We are remodeling a townhouse that was “renovated” a couple of years ago. The wiring is something to behold, not a single outlet box was grounded. Many switches and outlets were cracked and the used quite a lot of three wire # 14.
We have fixed most of the outlets and switches, but one is puzzling me. There is a ceiling outlet in the kitchen ( on the same circuit connected to a powder room ceiling light). In the ceiling box there is a white, red and black wire. The light should be controlled by a dimmer switch connecting to a red wire on one side of the switch and a black wire pigtailed to a hot lead in the switch box. The switch is not a 3 way switch as far as I can tell.
Now my dilemma, I have 120V at the ceiling between the white and the black at all times. I have 0 volts between the the white and the red at all times.( Switch on or Switch off). I am trying to figure out a way to trouble shoot the switch wiring configuration or the ceiling so the switch on the will work.
I tried changing the dimmer for a simple single pole switch and I get the same result…120V between the black and white, 0 volts between the red and white whether or not the switch is on or off.
Does anyone have any suggestions what my next steps should be to trouble shoot this circuit?
Replies
My first non electrician guess would be that it was wired for a ceiling fan to be controlled by the pull chain internal switch via the always hot wire and light controlled by wall switch if I read you correctly. I had a similar issue on a job and put them in a stack switch to control them seperately on the wall.
I will not offer any other ideas and will leave it to the dream team to provide the answers.
Sounds like the light and two three ways were wired incorrectly to start. Hot lead should go to one of the switches first not after the light fixture.
However, Rasconc has a good point there. Continuous hot to ceiling fixture sounds like someone wired a fan/light there at one time. Continuous hot to fan operation by pull chain on fan only.
There are two ways that I know of to wire a ceiling fan combo light fixture. Power can come from the panel, by cable, to the fixture location then to switch to control the light. Alternately, power can come to the switch first then to fan/light fixture. Check around at the light fixture and the switch to see which one has two cables coming into it. The unit with two cables into it is the one that receives power first. Need to find out what you have before going further.
First thing to do is to remind yourself that electrons are color-blind.
At the light box how many cables are there and what color is the wires in each cable (or conduit). And what is connected to what.
Likewise the samething at the switch box.
And what are you using to measure the voltage.

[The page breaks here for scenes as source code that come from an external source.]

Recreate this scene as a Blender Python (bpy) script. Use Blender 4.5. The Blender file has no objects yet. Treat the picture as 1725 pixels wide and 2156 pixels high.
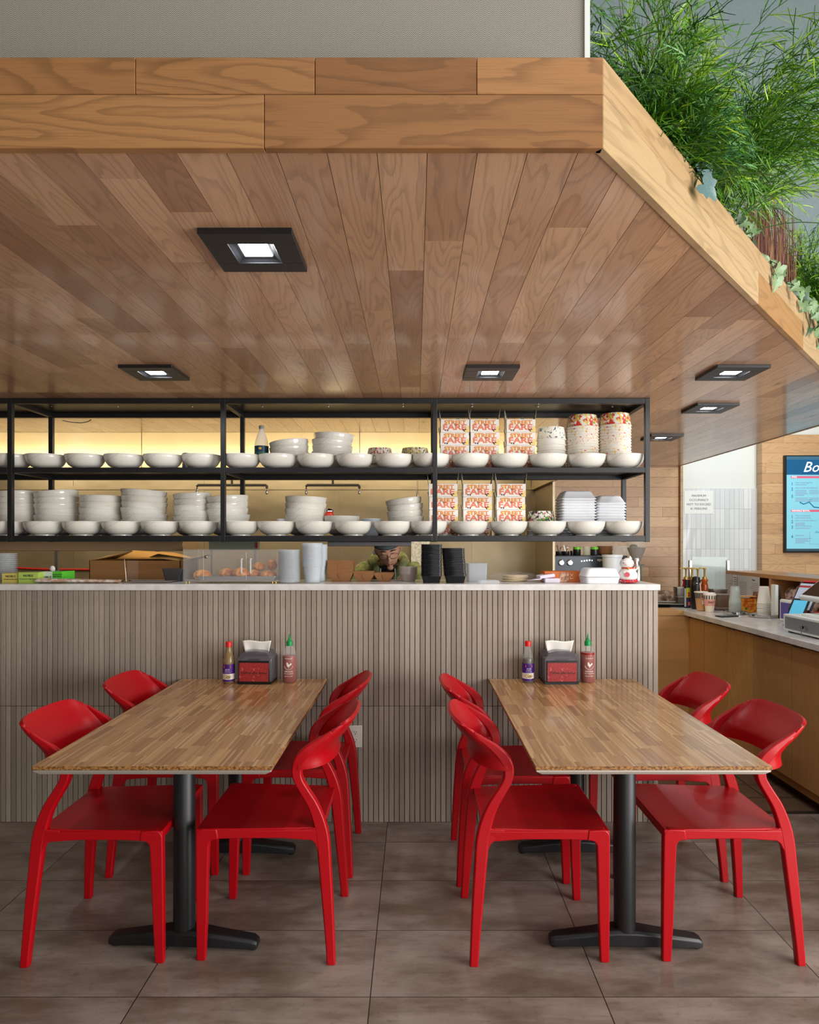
import bpy, bmesh, math, random
from math import sin, cos, pi, radians as R, floor, sqrt, atan2
from mathutils import Vector, Matrix, noise as mnoise

random.seed(7)
S = bpy.context.scene
COL = S.collection
F, U0, V0, CH = 1400.0, 875.0, 1142.0, 1.46      # focal length in pixels, vanishing point, eye height

# ------------------------------------------------------------------ camera
cd = bpy.data.cameras.new('camera'); cam = bpy.data.objects.new('camera', cd); COL.objects.link(cam)
cam.location = (0, 0, CH); cam.rotation_euler = (pi/2, 0, 0)
cd.sensor_fit = 'HORIZONTAL'; cd.sensor_width = 36.0; cd.lens = F/1725*36
cd.shift_x = -(U0-862.5)/1725; cd.shift_y = (V0-1078)/1725
cd.clip_start = 0.05; cd.clip_end = 60
S.camera = cam

# ------------------------------------------------------------------ view, world, lights
vs = S.view_settings
S.display_settings.display_device = 'sRGB'
vs.view_transform = 'Standard'; vs.look = 'None'; vs.gamma = 1.0; vs.use_curve_mapping = False
vs.exposure = 0.10
S.cycles.use_denoising = True
S.cycles.max_bounces = 7; S.cycles.diffuse_bounces = 4; S.cycles.glossy_bounces = 4
S.cycles.transmission_bounces = 7; S.cycles.transparent_max_bounces = 12
S.cycles.caustics_reflective = False; S.cycles.caustics_refractive = False
S.cycles.sample_clamp_indirect = 4.0

W = bpy.data.worlds.new('world'); S.world = W; W.use_nodes = True
W.node_tree.nodes['Background'].inputs[0].default_value = (0.80, 0.88, 1.0, 1)
W.node_tree.nodes['Background'].inputs[1].default_value = 0.13

def area(name, loc, target, sx, sy, power, col=(1, 1, 1), spread=180):
    l = bpy.data.lights.new(name, 'AREA'); l.shape = 'RECTANGLE'; l.size = sx; l.size_y = sy
    l.energy = power; l.color = col; l.spread = R(spread)
    o = bpy.data.objects.new(name, l); COL.objects.link(o)
    o.location = loc; d = Vector(target)-Vector(loc); o.rotation_euler = d.to_track_quat('-Z', 'Y').to_euler()
    return o
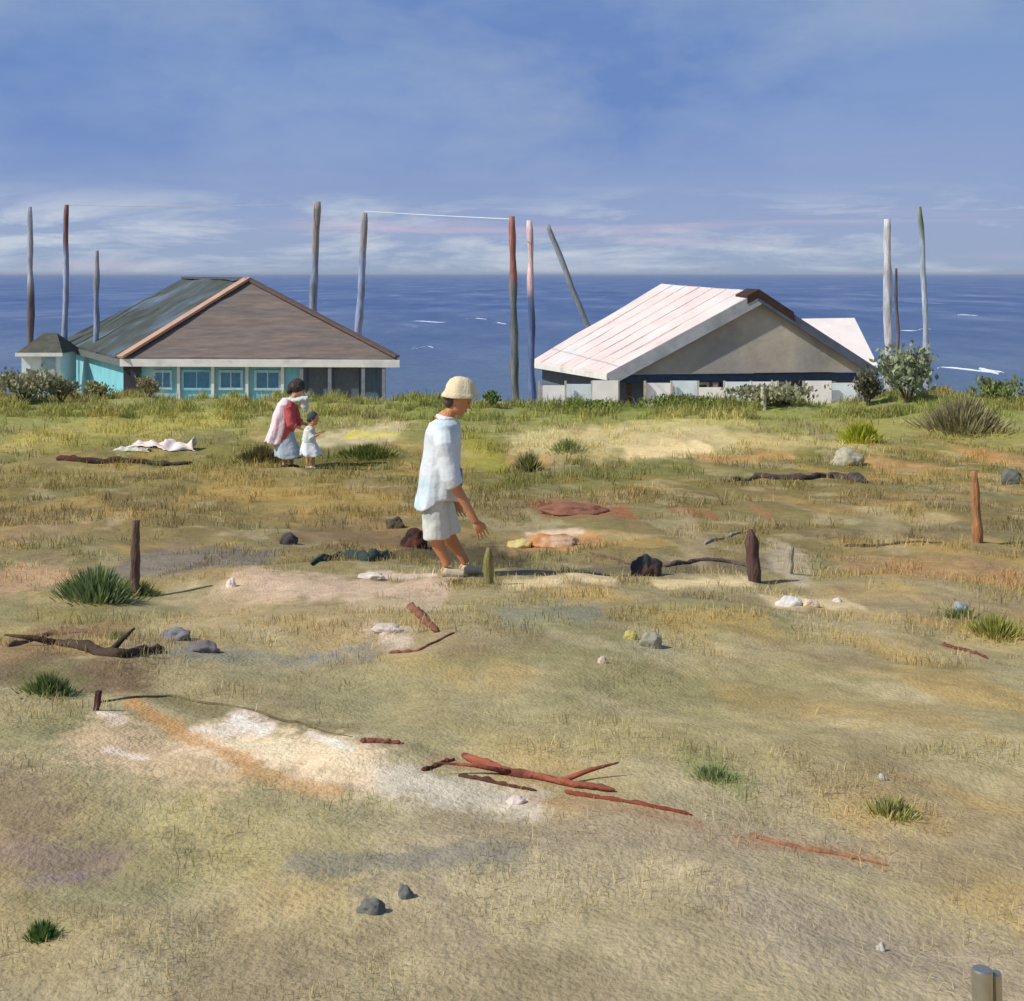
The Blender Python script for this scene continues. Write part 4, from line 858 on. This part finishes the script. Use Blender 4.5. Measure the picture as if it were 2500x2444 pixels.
def stone(px, py, wpx, hpx, c, label, seed, cat='stone', nm='stone', grp='stones and clods scattered on the slope', c2=None):
    g = at(px, py); k = g.y/F; bm = bmesh.new(); bmesh.ops.create_icosphere(bm, subdivisions=4, radius=1)
    for v in bm.verts:
        d = 1+.38*mnoise.noise(v.co*1.2+Vector((seed, 0, 0)))+.14*mnoise.noise(v.co*3.3+Vector((0, seed, 0)))
        v.co = Vector((v.co.x*d*wpx/2*k, v.co.y*d*wpx/2*k*.7, max(v.co.z*d, -.5)*hpx*k*.62))
    me = bpy.data.meshes.new(nm); bm.to_mesh(me); bm.free(); me.polygons.foreach_set('use_smooth', [True]*len(me.polygons)); me.materials.append(mat('stone_%d_%d_%d' % c, c, rough=.95, var=.3, scale=9, bump=.8, bscale=30, col2=c2))
    o = bpy.data.objects.new(nm, me); COL.objects.link(o); o.location = g+Vector((0, 0, hpx*k*.2)); tag(o, label, cat, grp)
stone(1575, 1405, 76, 60, (56, 60, 66), 'dark slate grey stone, the darkest of the stones in the middle right', 1, c2=(90, 66, 60))
stone(1010, 1335, 60, 60, (62, 48, 46), 'dark brown black stone just behind the walking legs', 2, c2=(96, 60, 50))
stone(965, 1290, 46, 34, (96, 84, 68), 'dull brown clod above the dark stone left of the walking person', 3)
stone(705, 1328, 40, 32, (78, 74, 76), 'small dark grey stone alone in the brown grass', 4)
stone(905, 2225, 62, 36, (112, 114, 108), 'grey pebble low in the foreground sand', 5)
stone(990, 2190, 34, 34, (108, 112, 112), 'smaller grey pebble right of the larger one in the foreground', 6)
stone(565, 1432, 24, 24, (234, 220, 210), 'tiny white stone at the left end of the pinkish sand strip', 7)
stone(1925, 1478, 56, 26, (214, 210, 204), 'pale white stone in the row right of middle', 8)
stone(1975, 1480, 44, 22, (212, 190, 160), 'cream stone touching the pale white one', 9)
stone(2045, 1470, 22, 14, (224, 214, 200), 'tiny pale pebble at the right end of the pale row', 10)
stone(1270, 1335, 56, 22, (212, 192, 128), 'yellowish stone at the left end of the orange clods', 11)
stone(1345, 1332, 130, 34, (190, 136, 90), 'wide orange earth clod before the walking person', 12, c2=(206, 172, 140))
stone(1400, 1250, 150, 26, (140, 96, 78), 'flat reddish brown earth hump upslope of the orange clod', 13)
stone(430, 1560, 70, 34, (130, 128, 130), 'pale grey stone right of the dark driftwood trunk', 14)
stone(490, 1590, 80, 30, (120, 112, 112), 'grey clod half buried right of the pale grey stone', 15)
stone(1590, 1580, 52, 44, (156, 152, 134), 'squarish pale grey stone in the middle of the slope', 16)
stone(1540, 1560, 34, 26, (186, 172, 104), 'small yellow stone left of the squarish grey one', 17)
stone(1470, 1618, 22, 18, (206, 186, 166), 'tiny pinkish pebble on the ochre slope', 18)
stone(2070, 1135, 76, 44, (176, 168, 146), 'pale grey boulder above the dark end of the flat log', 19)
stone(1500, 1425, 60, 44, (126, 128, 112), 'grey green stone at the end of the cream sand strip', 20) if False else None
stone(2155, 1905, 24, 18, (186, 180, 168), 'tiny pale pebble on the right slope', 21)
stone(2150, 2320, 24, 22, (190, 184, 172), 'tiny white pebble in the lower right foreground', 22)
stone(1260, 1960, 44, 18, (214, 196, 186), 'pinkish white chip below the dark red stick', 23)
stone(2345, 1495, 36, 30, (150, 158, 160), 'small grey stone in the green tuft near the right edge', 24)
stone(905, 1412, 60, 16, (214, 202, 190), 'flat whitish stone on the pinkish sand strip left of the shoes', 25)
stone(945, 1545, 66, 26, (204, 188, 174), 'pale pink flat stone left of the short thick red stick', 26)
stone(2470, 1180, 50, 40, (106, 108, 100), 'grey stone at the right edge beyond the orange stake', 27)

def sheet_cloth(px, py, wpx, dpx, hpx, c, label, seed, nm='cloth'):
    g = at(px, py); k = g.y/F; n_ = 26; V = []; w = wpx*k
    sy = (at(px, py-dpx/2).y-at(px, py+dpx/2).y)
    for j in range(n_):
        for i in range(n_):
            a, b_ = i/(n_-1)-.5, j/(n_-1)-.5
            x = g.x+a*w*(1+.3*mnoise.noise(Vector((b_*3, seed, 0)))); y = g.y+b_*min(sy, w*.5)*(1-.5*abs(a)+.5*mnoise.noise(Vector((a*4, seed, 5))))
            z = hz(x, y)+.01+hpx*k*max(0, (1-4*b_*b_))*(.35+.9*mnoise.noise(Vector((a*5+seed, b_*2, 1))))+.25*hpx*k*abs(mnoise.noise(Vector((a*11, b_*9, seed))))
            V.append((x, y, max(z, hz(x, y)+.008)))
    Fs = [(j*n_+i, j*n_+i+1, (j+1)*n_+i+1, (j+1)*n_+i) for j in range(n_-1) for i in range(n_-1)]
    o = mesh_obj(nm, V, Fs, mat('cloth_%d_%d_%d' % c, c, rough=.85, var=.08, bump=.2), None, True, g); s_ = o.modifiers.new('thick', 'SOLIDIFY'); s_.thickness = .006
    return tag(o, label, 'cloth', 'pale cloths lying on the slope')
sheet_cloth(400, 1092, 150, 26, 32, (236, 218, 212), 'crumpled pinkish white cloth lying above the long dark log', 3)
sheet_cloth(325, 1100, 80, 18, 10, (206, 204, 186), 'faded grey white cloth left of the crumpled pink one', 5)

# easel clip, built as a steel pin in the nearest sand at lower right
g = at(2412, 2444); g = Vector(((2402-CX0)/F*3.15, 3.15, 0)); g.z = hz(g.x, g.y)
pg = empty('steel_easel_clip', g-Vector((0, 0, .1)), 'shiny grey steel easel clip with flat round top standing in the lower right corner', 'peg')
steel = mat('steel', (176, 172, 160), rough=.35, var=.15, scale=14, bump=.1); steel.node_tree.nodes['Principled BSDF'].inputs['Metallic'].default_value = .8
ztop = CZ+(HY-2365)/F*3.15; r0 = 24/F*3.15
MB().tube([(g.x, g.y, g.z-.1), (g.x-.004, g.y, ztop-.006), (g.x-.004, g.y, ztop-.002), (g.x-.004, g.y, ztop)], [r0, r0*1.05, r0*1.02, r0*.9], 24).build('shaft', steel, pg)
MB().tube([(g.x+.042, g.y+.02, g.z-.1), (g.x+.034, g.y+.02, ztop-.022), (g.x+.034, g.y+.02, ztop-.016)], [r0*.55, r0*.55, r0*.4], 16).build('side_rod', steel, pg)

# ------------------------------------------------------------------ sea air
hz_m = bpy.data.materials.new('haze_air'); hz_m.use_nodes = True; n = hz_m.node_tree.nodes; l = hz_m.node_tree.links
n.remove(n['Principled BSDF']); pv = n.new('ShaderNodeVolumePrincipled'); pv.inputs['Density'].default_value = 0.00012; pv.inputs['Color'].default_value = (.72, .80, .92, 1); pv.inputs['Anisotropy'].default_value = 0
l.new(pv.outputs[0], n['Material Output'].inputs['Volume'])
hb_ = MB().box((0, 19990, 5.0), (30500, 20200, 12.0)); hzo = hb_.build('haze', hz_m); tag(hzo, 'thin pale sea haze softening the far horizon', 'haze', kind='stuff')
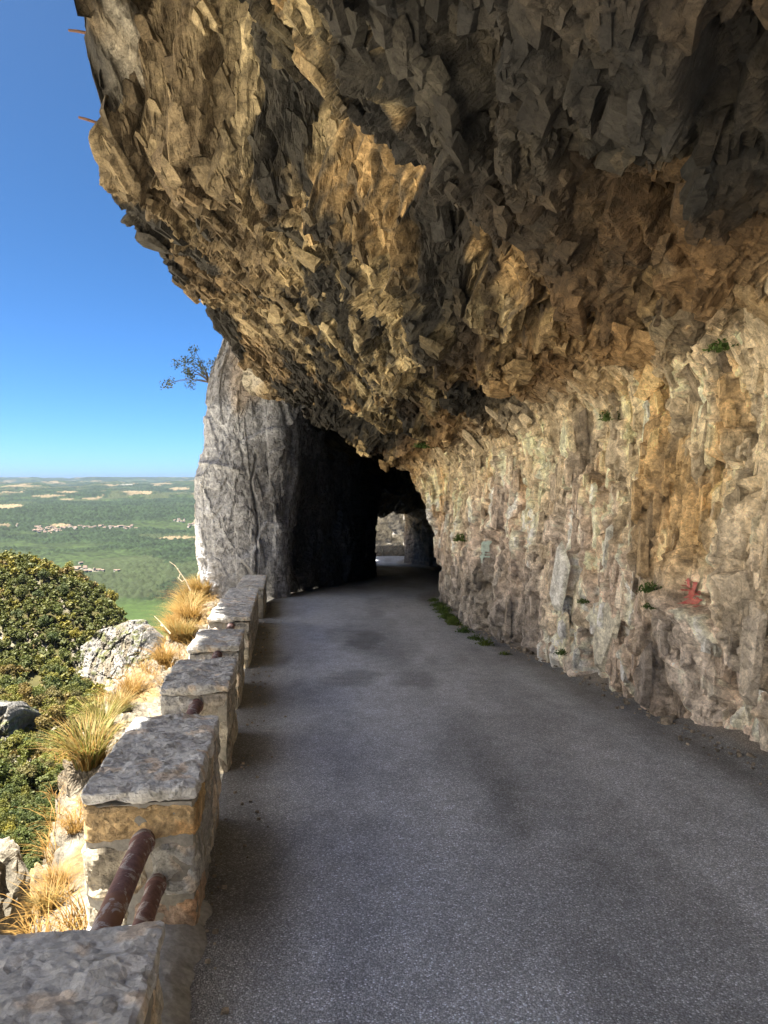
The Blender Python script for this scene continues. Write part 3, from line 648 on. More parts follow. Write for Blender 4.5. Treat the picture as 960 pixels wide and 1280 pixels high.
# ------------------------------------------------------------------ haze
def box_mesh(name, lo, hi, mat):
    V = [(x, y, z) for x in (lo[0], hi[0]) for y in (lo[1], hi[1]) for z in (lo[2], hi[2])]
    F = [(0, 1, 3, 2), (4, 6, 7, 5), (0, 4, 5, 1), (2, 3, 7, 6), (0, 2, 6, 4), (1, 5, 7, 3)]
    return mesh_from(name, V, F, mat)
def haze():
    m = bpy.data.materials.new('haze'); m.use_nodes = True; nt = m.node_tree
    nt.nodes.remove(nt.nodes['Principled BSDF'])
    v = nt.nodes.new('ShaderNodeVolumePrincipled'); v.inputs['Color'].default_value = (0.135, 0.185, 0.25, 1); v.inputs['Density'].default_value = 1.8e-5; v.inputs['Anisotropy'].default_value = 0.2
    nt.links.new(v.outputs[0], nt.nodes['Material Output'].inputs['Volume'])
    o = link('haze', box_mesh('haze', (-48500, -48500, -520), (48500, 48500, 165), m)); o['kind'] = 'stuff'
haze()
# ------------------------------------------------------------------ beyond the tunnel
def far_rock():
    u = np.linspace(-14, 14, 130); v = np.linspace(-9, 8, 90)
    U, Vv = np.meshgrid(u, v, indexing='ij')
    a, k, _ = facet((U + .5 * Vv) / 1.2, Vv / .8, 601, .7, .9); b2, k2, _ = facet((U + .3 * Vv) / .4, Vv / .3, 602, .2, .3)
    d = fbm(U * .3, Vv * .3, 603, 3) * 1.0 + a + b2
    Y = 60 - d + (Vv + 6) * .08
    c = np.zeros(U.shape + (3,)) + np.array((.22, .21, .19)); c = mixc(c, (.07, .08, .035), sstep(.05, .3, fbm(U * .7, Vv * .7, 604, 3))); c = c * (.7 + .4 * k + .3 * k2)[..., None]
    struct(link('far_rock_face', mesh_from('far_rock_face', np.stack([U, Y, Vv], -1).reshape(-1, 3), gridF(len(u), len(v)), M['rock_far'], c.reshape(-1, 3))))
far_rock()
# ------------------------------------------------------------------ shapes shared by the objects
rng = np.random.default_rng(7)
def cat(parts):
    """join (V, F) lists of quads"""
    Vs, Fs, o = [], [], 0
    for V, F in parts:
        Vs.append(np.asarray(V, float)); Fs.append(np.asarray(F) + o); o += len(V)
    return np.concatenate(Vs), np.concatenate(Fs)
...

I am using an amp/volt meter to check the voltage. The wiring configuration is as follows:
Ceiling:: Single wire #14- 3 wire: White , red, Black, & ground
At the switch:
Left side:
600V dimmer attached one side to a red and the other side pigtailed to a group of black wires.( this is the one we are having problems with)
Right side:
Pot light wiring ( the other side of the ganged box). It looks like they wired each potlight separately and brought the leads back to the switch rather than going from pot light to pot light. As a result, the switch box is quite full. All the pot lights (6) are working.
All Commons ( whites ) are pigtailed together. There are 5 or six pigtailed together.
All blacks ( hot) are pigtailed together, with an separate black wire to a single pole switch.
It is interesting that someone mentioned the fan/pull chain idea. That would certainly explain the 100% hot (black lead).
Now I need to figure out , the switching between the white and red lead.
Thanks for your help
Measure between the red wire and the white wire in the switch box. Especially if you have put the switch in place of the dimmer between the red wire and the group of black wires. There should be 120 v between the red and white wires with the switch on. If not, check the black wire to white wire, as the first suspect is the black wire has slipped out of the wirenut just enough to not conduct but looks secure.If there is power on the red wire in the switch box but not in the ceiling box, look for the hidden junction box!Frank DuVal You can never make something foolproof because fools are so ingenious.
That is excellent advice. Thanks for the response.